A history of violence: The evolution of gendered crimes in international law
Posted 1:52 PM by Internal Voices in Labels: 12th Edition UN Photo/Louise Gubb |
“For most of history,Anonymous was woman”
Virginia Woolf
The evolution and effect of emerging theories of gendered crimes within the international legal system is a particularly remarkable subject. Within a matter of 50 years or so, we have seen a dramatic change and great progress through the recognition of women’s rights but also the emergence of gendered crimes such as rape, forced prostitution, sexual slavery and others, as crimes prohibited during times of war. However, this change of approach towards gendered crimes followed a longstanding silence and invisibility of women within international law: prior to the early 1990s, theories surrounding the ‘feminine’ perceptions of war crimes and sexual violence were almost nonexistent. Despite the strong feministic movements that eventually granted women ‘equality’ in the eyes of human rights law, there was little to be told within the ambit of the laws of war. Therefore, the underlying question is: what kept these silences imminent for so many years? When considering that women represent about half the world’s population, why were they not given more protection?
Some would immediately jump to a conclusion that sexual crimes are the “spoils of war”, that “boys will be boys” and since war is immediately associated with the masculine, rape and sexual crimes can only be considered as an inevitability of war. Alongside the atrocities that took place during the Holocaust in World War II we saw violence against women of any ethnicity, race or peoples. Likewise, the Japanese Imperial Army used “comfort women” to the grotesque realization of providing encouragement to the Japanese soldiers while on the field. The “abductions” of women during the Indo-Pakistani war, the violent acts against women during the conflict in East Timor, these are only few examples of the poorly documented history of violence against women.
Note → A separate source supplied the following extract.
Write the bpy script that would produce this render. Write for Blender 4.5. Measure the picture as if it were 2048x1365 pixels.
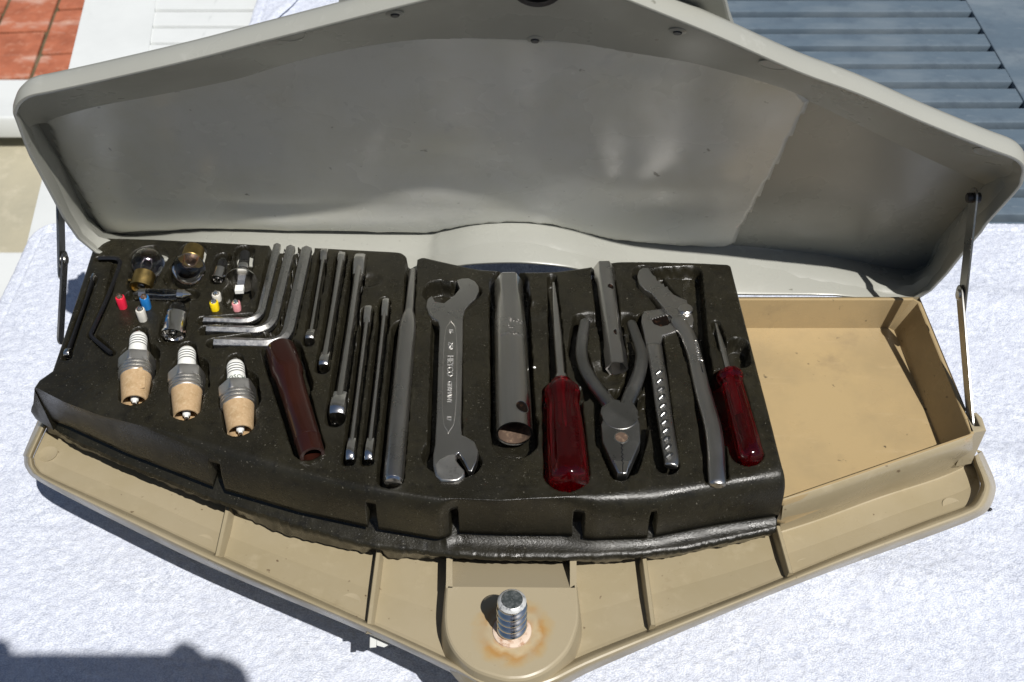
import bpy, bmesh, math, random
import numpy as np
from mathutils import Vector, Matrix
random.seed(7); np.random.seed(7)
for o in list(bpy.data.objects): bpy.data.objects.remove(o)
scene = bpy.context.scene
COL = scene.collection
S = 0.001                                  # all sizes below are in millimetres

# ------------------------------------------------------------------ camera
FPX = 2250.0; PITCH = math.radians(45); DIST = 765.0
fw = np.array([0, math.cos(PITCH), -math.sin(PITCH)]); upv = np.array([0, math.sin(PITCH), math.cos(PITCH)])
CAM = -DIST * fw
cd = bpy.data.cameras.new('camera'); cam = bpy.data.objects.new('camera', cd); COL.objects.link(cam)
cam.location = Vector(CAM) * S; cam.rotation_euler = (math.pi/2 - PITCH, 0, 0)
cd.sensor_width = 36; cd.lens = FPX / 2048 * 36; cd.clip_start = 0.02; cd.clip_end = 100
scene.camera = cam
cd.dof.use_dof = True; cd.dof.focus_distance = 0.75; cd.dof.aperture_fstop = 16
# ------------------------------------------------------------------ sky, sun, exposure
SUN = Vector((0.285, -0.44, 0.85)).normalized()
w = bpy.data.worlds.new('World'); scene.world = w; w.use_nodes = True
nt = w.node_tree; bgn = nt.nodes['Background']; sky = nt.nodes.new('ShaderNodeTexSky')
sky.sky_type = 'NISHITA'; sky.sun_disc = False
sky.sun_elevation = math.asin(SUN.z); sky.sun_rotation = math.atan2(SUN.x, SUN.y)
nt.links.new(sky.outputs[0], bgn.inputs[0]); bgn.inputs[1].default_value = 0.05
sl = bpy.data.lights.new('sun', 'SUN'); sl.energy = 5.0; sl.angle = math.radians(0.53); sl.color = (1, 0.97, 0.925)
so = bpy.data.objects.new('sun', sl); COL.objects.link(so); so.rotation_euler = SUN.to_track_quat('Z', 'Y').to_euler()
so.location = SUN * 5
vs = scene.view_settings; vs.view_transform = 'Standard'; vs.look = 'None'; vs.exposure = -0.05; vs.gamma = 1

# ------------------------------------------------------------------ helpers
def ray(u, v): return fw*FPX + np.array([1., 0, 0])*(u-1024) + upv*(682.5-v)
def P(u, v, z):
    d = ray(u, v); return CAM + d*((z-CAM[2])/d[2])
def onplane(u, v, p0, n):
    d = ray(u, v); return CAM + d*(((np.asarray(p0)-CAM) @ n)/(d @ n))
MW = {}
def mat_inv(parent): return MW[parent.name].inverted() if parent and parent.name in MW else None
def mk(name, verts, faces, mat, parent=None, smooth=True, angle=35, world=False, **props):
    """link one mesh object; verts in mm (world=True: world mm, turned into the parent's frame)"""
    v = np.asarray(verts, float) * S
    if world and parent is not None:
        m = np.array(mat_inv(parent)); v = v @ m[:3, :3].T + m[:3, 3]
    me = bpy.data.meshes.new(name); me.from_pydata(v.tolist(), [], [list(map(int, f)) for f in faces])
    return fin(name, me, mat, parent, smooth, angle, **props)
def fin(name, me, mat, parent=None, smooth=True, angle=35, **props):
    bm = bmesh.new(); bm.from_mesh(me); bmesh.ops.recalc_face_normals(bm, faces=bm.faces); bm.to_mesh(me); bm.free()
    mats = mat if isinstance(mat, (list, tuple)) else [mat]
    for m in mats: me.materials.append(m)
    if smooth:
        me.polygons.foreach_set('use_smooth', [True]*len(me.polygons)); me.set_sharp_from_angle(angle=math.radians(angle))
    o = bpy.data.objects.new(name, me); COL.objects.link(o)
    if parent is not None: o.parent = parent
    else: MW[o.name] = Matrix.Identity(4)
    for k, val in props.items(): o[k] = val
    return o
def thing(name, label, cat, m=None, group=None):
    o = bpy.data.objects.new(name, None); o.empty_display_size = .01; COL.objects.link(o)
    m = m if m is not None else Matrix.Identity(4)
    o.matrix_world = m; MW[o.name] = m.copy()
    o['label'] = label; o['category'] = cat
    if group: o['group'] = group
    return o
def frame(a, b, up=(0, 0, 1)):
    """matrix with origin a (mm), X towards b, Z near up"""
    a = Vector(a); x = (Vector(b)-a).normalized(); y = Vector(up).cross(x).normalized(); z = x.cross(y)
    return Matrix(((x.x, y.x, z.x, a.x*S), (x.y, y.y, z.y, a.y*S), (x.z, y.z, z.z, a.z*S), (0, 0, 0, 1)))
def at(p): return Matrix.Translation(Vector(p)*S)
def length(a, b): return float(np.linalg.norm(np.asarray(a)-np.asarray(b)))
def lathe(prof, seg=32, cap0=True, cap1=True, flat=None):
    """revolve (x, r) round the X axis; flat(r, ang, x) may change the radius"""
    V = []; F = []
    for x, r in prof:
        for k in range(seg):
            a = 2*math.pi*(k+.5)/seg; rr = flat(r, a, x) if flat else r
            V.append((x, rr*math.cos(a), rr*math.sin(a)))
    n = len(prof)
    for i in range(n-1):
        for k in range(seg):
            k2 = (k+1) % seg; F.append((i*seg+k, i*seg+k2, (i+1)*seg+k2, (i+1)*seg+k))
    if cap0: F.append(tuple(range(seg))[::-1])
    if cap1: F.append(tuple((n-1)*seg+k for k in range(seg)))
    return V, F
def hexr(r, a, x):   # r = across flats/2
    b = (a % (math.pi/3)) - math.pi/6
    return r/math.cos(b)
def sweep(path, rad, seg=10, up=(0, 0, 1), sx=1., sy=1., rot=0., cap=True):
    """tube along path; rad float or list; section ellipse sx*sy (side, up)"""
    path = [Vector(p) for p in path]; n = len(path); up = Vector(up)
    rad = rad if isinstance(rad, (list, tuple)) else [rad]*n
    V = []; F = []
    for i, p in enumerate(path):
        t = (path[min(i+1, n-1)]-path[max(i-1, 0)]).normalized()
        s = up.cross(t)
        s = s.normalized() if s.length > 1e-4 else Vector((1, 0, 0)); uu = t.cross(s)
        for k in range(seg):
            a = 2*math.pi*k/seg + rot
            V.append(p + s*(rad[i]*sx*math.cos(a)) + uu*(rad[i]*sy*math.sin(a)))
    for i in range(n-1):
        for k in range(seg):
            k2 = (k+1) % seg; F.append((i*seg+k, i*seg+k2, (i+1)*seg+k2, (i+1)*seg+k))
    if cap:
        F.append(tuple(range(seg))[::-1]); F.append(tuple((n-1)*seg+k for k in range(seg)))
    return [tuple(v) for v in V], F
def join(*parts):
    V = []; F = []
    for v, f in parts:
        b = len(V); V += [tuple(p) for p in v]; F += [tuple(i+b for i in g) for g in f]
    return V, F
def box(x0, x1, y0, y1, z0, z1):
    V = [(x, y, z) for z in (z0, z1) for y in (y0, y1) for x in (x0, x1)]
    return V, [(0, 2, 3, 1), (4, 5, 7, 6), (0, 1, 5, 4), (2, 6, 7, 3), (0, 4, 6, 2), (1, 3, 7, 5)]
def smooth_path(pts, n=6, closed=False):
    """Catmull-Rom through pts"""
    pts = [np.asarray(p, float) for p in pts]; out = []; m = len(pts)
    for i in range(m if closed else m-1):
        if closed: p0, p1, p2, p3 = pts[i-1], pts[i], pts[(i+1) % m], pts[(i+2) % m]
        else: p0, p1, p2, p3 = pts[max(i-1, 0)], pts[i], pts[i+1], pts[min(i+2, m-1)]
        for k in range(n):
            t = k/n
            out.append(.5*((2*p1)+(-p0+p2)*t+(2*p0-5*p1+4*p2-p3)*t*t+(-p0+3*p1-3*p2+p3)*t**3))
    if not closed: out.append(pts[-1])
    return out
def slab(name, pts, down, mat, parent, bevel=1.0, seg=2, holes=(), **props):
    """outline pts (world mm, roughly planar) extruded by vector down, edges bevelled"""
    bm = bmesh.new(); down = Vector(down)*S
    m = mat_inv(parent) if parent else Matrix.Identity(4)
    top = [bm.verts.new(m @ (Vector(p)*S)) for p in pts]; f = bm.faces.new(top)
    ext = bmesh.ops.extrude_face_region(bm, geom=[f]); d3 = m.to_3x3() @ down
    for g in ext['geom']:
        if isinstance(g, bmesh.types.BMVert): g.co += d3
    bmesh.ops.recalc_face_normals(bm, faces=bm.faces)
    if bevel > 0:
        dn = d3.normalized(); big = sorted(bm.faces, key=lambda q: -abs(q.normal @ dn) if False else -abs(q.normal.dot(dn)))[:2]; ed = set()
        for q in big: ed.update(q.edges)
        bmesh.ops.bevel(bm, geom=list(ed), offset=bevel*S, segments=seg, profile=.5, affect='EDGES', clamp_overlap=True)
    me = bpy.data.meshes.new(name); bm.to_mesh(me); bm.free()
    o = fin(name, me, mat, parent, True, 40, **props)
    for q in sorted(o.data.polygons, key=lambda q: -q.area)[:2]: q.use_smooth = False      # crisp flat main faces
    return o
def loft(rows, closed=False):
    """rows of equal-length point lists -> quads"""
    n = len(rows[0]); V = [tuple(p) for r in rows for p in r]; F = []
    for i in range(len(rows)-1):
        for k in range(n if closed else n-1):
            k2 = (k+1) % n; F.append((i*n+k, i*n+k2, (i+1)*n+k2, (i+1)*n+k))
    return V, F
def text_mesh(s, size, depth=.25):
    c = bpy.data.curves.new('lettering', 'FONT'); c.body = s; c.size = size; c.extrude = depth; c.align_x = 'CENTER'; c.align_y = 'CENTER'; c.resolution_u = 2
    o = bpy.data.objects.new('lettering', c); me = bpy.data.meshes.new_from_object(o)
    v = np.array([x.co for x in me.vertices]); f = [tuple(p.vertices) for p in me.polygons]
    bpy.data.objects.remove(o); bpy.data.curves.remove(c); bpy.data.meshes.remove(me)
    return v, f
def sub(a, b, t): return np.asarray(a)*(1-t)+np.asarray(b)*t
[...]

One of the first war-regulating international documents is the 1949 Fourth Geneva Convention on the Protection of Civilian Persons during Times of War that granted women some protection through Article 27 requiring that ‘Women will be especially protected against any attack on their honor…”.
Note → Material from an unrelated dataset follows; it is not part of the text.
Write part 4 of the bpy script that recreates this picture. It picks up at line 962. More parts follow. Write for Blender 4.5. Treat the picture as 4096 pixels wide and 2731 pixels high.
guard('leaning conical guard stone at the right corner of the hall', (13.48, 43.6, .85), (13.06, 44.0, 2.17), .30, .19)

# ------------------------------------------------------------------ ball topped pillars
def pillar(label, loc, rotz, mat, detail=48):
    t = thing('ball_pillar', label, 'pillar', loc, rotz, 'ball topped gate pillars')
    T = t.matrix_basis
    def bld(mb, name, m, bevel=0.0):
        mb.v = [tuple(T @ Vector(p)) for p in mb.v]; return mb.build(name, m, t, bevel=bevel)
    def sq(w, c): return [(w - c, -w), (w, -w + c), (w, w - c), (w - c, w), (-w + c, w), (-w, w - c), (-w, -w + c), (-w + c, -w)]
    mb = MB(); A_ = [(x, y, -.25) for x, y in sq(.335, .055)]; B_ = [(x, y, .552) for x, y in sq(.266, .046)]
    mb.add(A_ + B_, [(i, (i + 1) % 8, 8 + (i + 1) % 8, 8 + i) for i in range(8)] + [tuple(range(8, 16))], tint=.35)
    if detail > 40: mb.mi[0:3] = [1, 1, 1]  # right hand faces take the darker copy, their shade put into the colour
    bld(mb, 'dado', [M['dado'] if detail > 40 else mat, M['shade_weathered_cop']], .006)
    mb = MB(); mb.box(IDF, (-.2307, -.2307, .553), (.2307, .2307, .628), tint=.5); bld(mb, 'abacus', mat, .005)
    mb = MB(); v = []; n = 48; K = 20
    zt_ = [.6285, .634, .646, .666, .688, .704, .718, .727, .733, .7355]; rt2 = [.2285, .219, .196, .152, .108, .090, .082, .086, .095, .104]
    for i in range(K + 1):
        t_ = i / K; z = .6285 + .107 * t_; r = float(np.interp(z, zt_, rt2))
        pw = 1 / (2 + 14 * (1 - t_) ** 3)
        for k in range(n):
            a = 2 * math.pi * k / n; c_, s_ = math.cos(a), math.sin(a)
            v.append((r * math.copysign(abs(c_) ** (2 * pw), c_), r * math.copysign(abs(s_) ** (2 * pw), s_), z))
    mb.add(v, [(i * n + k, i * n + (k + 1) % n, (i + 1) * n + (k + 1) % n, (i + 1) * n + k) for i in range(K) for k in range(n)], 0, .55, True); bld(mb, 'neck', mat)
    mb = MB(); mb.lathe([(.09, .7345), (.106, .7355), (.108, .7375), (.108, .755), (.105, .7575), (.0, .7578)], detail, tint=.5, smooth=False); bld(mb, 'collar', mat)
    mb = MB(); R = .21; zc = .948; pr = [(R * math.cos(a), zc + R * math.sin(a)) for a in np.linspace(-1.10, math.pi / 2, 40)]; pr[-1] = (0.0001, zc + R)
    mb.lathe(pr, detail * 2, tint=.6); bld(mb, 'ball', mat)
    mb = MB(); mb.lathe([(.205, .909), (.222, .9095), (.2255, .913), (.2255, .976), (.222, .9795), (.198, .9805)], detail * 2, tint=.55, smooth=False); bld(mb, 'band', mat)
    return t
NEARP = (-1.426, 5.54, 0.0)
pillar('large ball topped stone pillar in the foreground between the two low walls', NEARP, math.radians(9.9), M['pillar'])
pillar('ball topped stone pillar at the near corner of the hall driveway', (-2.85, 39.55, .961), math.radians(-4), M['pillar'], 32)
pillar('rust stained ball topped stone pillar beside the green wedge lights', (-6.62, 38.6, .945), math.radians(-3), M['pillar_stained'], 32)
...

What must be noted is that the Geneva Conventions drew up a list of international crimes that are carried out during times of war, and gave that list a form of hierarchy. Needless to say, the crime of ‘rape’ or any form of sexual violence was not added to that list. This is further reflected in a number of subsequent international documents where the international legal system avoided elevating the status of women during times of armed conflict.
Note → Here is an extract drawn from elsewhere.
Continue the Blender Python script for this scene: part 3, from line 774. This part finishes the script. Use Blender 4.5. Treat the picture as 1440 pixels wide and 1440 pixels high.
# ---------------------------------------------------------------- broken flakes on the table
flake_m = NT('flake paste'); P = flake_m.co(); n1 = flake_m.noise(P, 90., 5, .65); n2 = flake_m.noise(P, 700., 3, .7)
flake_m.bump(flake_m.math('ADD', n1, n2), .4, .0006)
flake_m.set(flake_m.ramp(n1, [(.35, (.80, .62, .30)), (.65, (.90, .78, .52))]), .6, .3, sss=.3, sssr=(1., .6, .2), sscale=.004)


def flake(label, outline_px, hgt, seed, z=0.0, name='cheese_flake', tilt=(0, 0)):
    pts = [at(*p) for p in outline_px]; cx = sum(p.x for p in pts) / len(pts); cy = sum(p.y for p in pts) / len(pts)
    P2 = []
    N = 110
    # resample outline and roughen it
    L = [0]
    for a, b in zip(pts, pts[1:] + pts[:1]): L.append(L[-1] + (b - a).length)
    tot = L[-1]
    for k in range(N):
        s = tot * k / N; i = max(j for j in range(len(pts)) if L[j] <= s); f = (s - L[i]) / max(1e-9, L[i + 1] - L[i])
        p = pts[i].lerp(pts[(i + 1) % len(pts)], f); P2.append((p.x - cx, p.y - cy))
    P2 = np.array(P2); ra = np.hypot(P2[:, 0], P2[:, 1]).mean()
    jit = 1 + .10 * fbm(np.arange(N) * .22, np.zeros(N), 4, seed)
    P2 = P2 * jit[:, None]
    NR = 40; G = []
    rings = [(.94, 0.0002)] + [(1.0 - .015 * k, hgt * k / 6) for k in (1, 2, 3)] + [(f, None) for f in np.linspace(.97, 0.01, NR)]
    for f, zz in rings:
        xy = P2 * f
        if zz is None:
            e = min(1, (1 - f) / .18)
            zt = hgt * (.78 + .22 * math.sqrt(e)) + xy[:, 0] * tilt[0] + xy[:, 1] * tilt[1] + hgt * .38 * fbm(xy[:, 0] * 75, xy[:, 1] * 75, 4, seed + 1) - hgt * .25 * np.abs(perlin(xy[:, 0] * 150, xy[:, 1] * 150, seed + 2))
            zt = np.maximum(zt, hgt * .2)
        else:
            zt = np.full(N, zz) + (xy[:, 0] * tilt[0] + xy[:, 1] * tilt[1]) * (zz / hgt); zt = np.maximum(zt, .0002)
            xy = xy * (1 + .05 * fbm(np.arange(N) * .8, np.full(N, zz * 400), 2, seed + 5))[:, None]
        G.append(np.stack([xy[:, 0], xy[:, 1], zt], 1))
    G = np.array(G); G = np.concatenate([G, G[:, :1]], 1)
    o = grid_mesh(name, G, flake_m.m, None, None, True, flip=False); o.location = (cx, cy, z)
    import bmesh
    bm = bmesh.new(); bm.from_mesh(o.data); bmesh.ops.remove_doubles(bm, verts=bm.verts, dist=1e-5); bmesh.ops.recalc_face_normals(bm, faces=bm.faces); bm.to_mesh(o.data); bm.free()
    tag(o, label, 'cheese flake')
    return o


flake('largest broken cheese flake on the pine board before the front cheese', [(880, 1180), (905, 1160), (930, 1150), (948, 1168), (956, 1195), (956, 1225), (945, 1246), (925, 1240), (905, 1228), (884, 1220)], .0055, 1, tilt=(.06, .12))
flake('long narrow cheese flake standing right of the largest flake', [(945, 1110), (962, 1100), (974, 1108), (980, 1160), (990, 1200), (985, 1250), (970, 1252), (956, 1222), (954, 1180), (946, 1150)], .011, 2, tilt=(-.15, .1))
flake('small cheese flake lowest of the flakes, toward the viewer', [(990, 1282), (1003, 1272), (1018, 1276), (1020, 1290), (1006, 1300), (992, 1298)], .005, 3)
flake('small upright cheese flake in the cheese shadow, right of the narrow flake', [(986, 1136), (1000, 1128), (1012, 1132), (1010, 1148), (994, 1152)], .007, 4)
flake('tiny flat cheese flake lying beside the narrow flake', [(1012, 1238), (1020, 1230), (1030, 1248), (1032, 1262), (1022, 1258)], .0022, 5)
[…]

What is more troubling than the legal hierarchy, figures and events are the perceptions and the theories underlying the approach of international law, that is, its inability to view violence against women from the eyes of women themselves. What was most disturbing, for example, is the use of the word ‘honor’ in the text of the Fourth Geneva Convention. The use of the word immediately places rape as a crime against the dignity and pride of a woman, rather than a crime of violence. What was ultimately wrong with this definition is the very fact that rape is not a matter of dignity but a bodily abuse, a torture, a treatment of violation of psychological and bodily integrity. Taking this a step further, such a provision oversees not the protection of the woman herself, but a protection from shame of men in the community.
In 1993, the world saw the first substantive change in the approach of women in armed conflict during the Vienna Human Rights Conference when the topic ‘Violence against Women’ received unprecedented attention. The resulting Declaration not only recognized gender-based violence but also called for national and international cooperation in pursuing the adequate legal measures, indicating some improvement in the area. More impressive however, was that with the establishment of the International Criminal Tribunal for the Former Yugoslavia (ICTY) and the International Criminal Tribunal for Rwanda (ICTR), we saw rape enter the grand ‘pantheon’ of international laws of war. Both their legal instruments were the first to enlist ‘rape’ within the ambit of ‘crimes against humanity’ – one of the gravest forms of crime. With the emergence of these legal instruments, we also impressively saw the Courts themselves taking groundbreaking decisions. The ICTR for example, ruled that rape can be recognized as an instrument of genocide and the ICTY saw rape and enslavement as crimes essentially constituting sexual slavery. The greatest milestone of all, however, was the Rome Statute 1998 that established the International Criminal Court and has placed ‘rape and sexual violence’ both as a crime against humanity and a war crime.
Over the decades, we have seen great development on the perception of rape and other forms of sexual violence during times of armed conflict. Most importantly, we saw the riddance of the ‘honor’ baggage that was given to such crimes, which are now considered as crimes of violence and not of pride or dignity. There has been a shift of trying to protect the men of a community to the protection of the community as a whole, and this has made a significant impact on how these crimes are viewed in the international legal system. Of course, many Feminists continue to argue that despite these changes, the continuing secondary nature of the crimes does not give them the eminence they need in international law as they remain secondary in the humanitarian priorities of the international legal system. Nonetheless, this shift in the human reality that grants greater protection to women during times of war remains a promising step forward that may eventuate in even stronger protection of women in the years to come.